From the album Stovall
This is about surviving someone who didn't. The reckless driving isn't metaphor. It's what happens when grief makes you want to meet someone halfway to nowhere.
The slightest move, the smallest touch / We've built such an incredible distance
Distance here isn't emotional drift. It's the physical fact of death. That careful phrasing, 'we've built,' lands like denial, like maybe both people had a hand in what only one of them chose.
Sixty-five miles an hour on a twenty-five mile an hour road / we thought it was an accident until we found your note
The specificity of the speed limit makes it worse. Not poetic exaggeration, just what happened.

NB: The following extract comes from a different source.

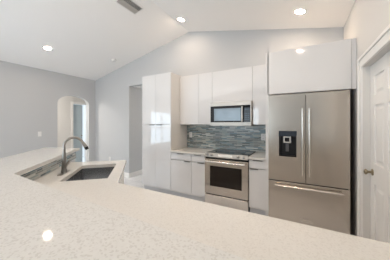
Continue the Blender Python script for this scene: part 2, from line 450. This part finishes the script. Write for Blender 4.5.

That past-tense 'thought' does all the work. The note reframes everything backward.
You really oughta start hiding my keys at night / Running away only makes it feel more authentic
Now he's the one speeding. The impulse isn't suicidal exactly, more like testing how close he can get to understanding. 'More authentic' is a brutal word choice. Means the pain only feels real when it's dangerous.
You probably thought I wasn't listening, / but I clung to every word you said
Past tense again. He's talking to someone who isn't here to correct him. That advice about not taking thoughts seriously, he's realizing now it was a warning he missed, or that didn't work.
forgetting you ever lived doesn't feel right / But God knows I'm trying
The only resolution available is erasure, and even that won't take. The trying isn't working. The song doesn't offer a way out because there isn't one yet.
This is what it sounds like when someone tries to out-grieve their own survival instinct. The car becomes the last place the person he lost felt real, so he keeps going back. No lesson, no closure. Just the trying.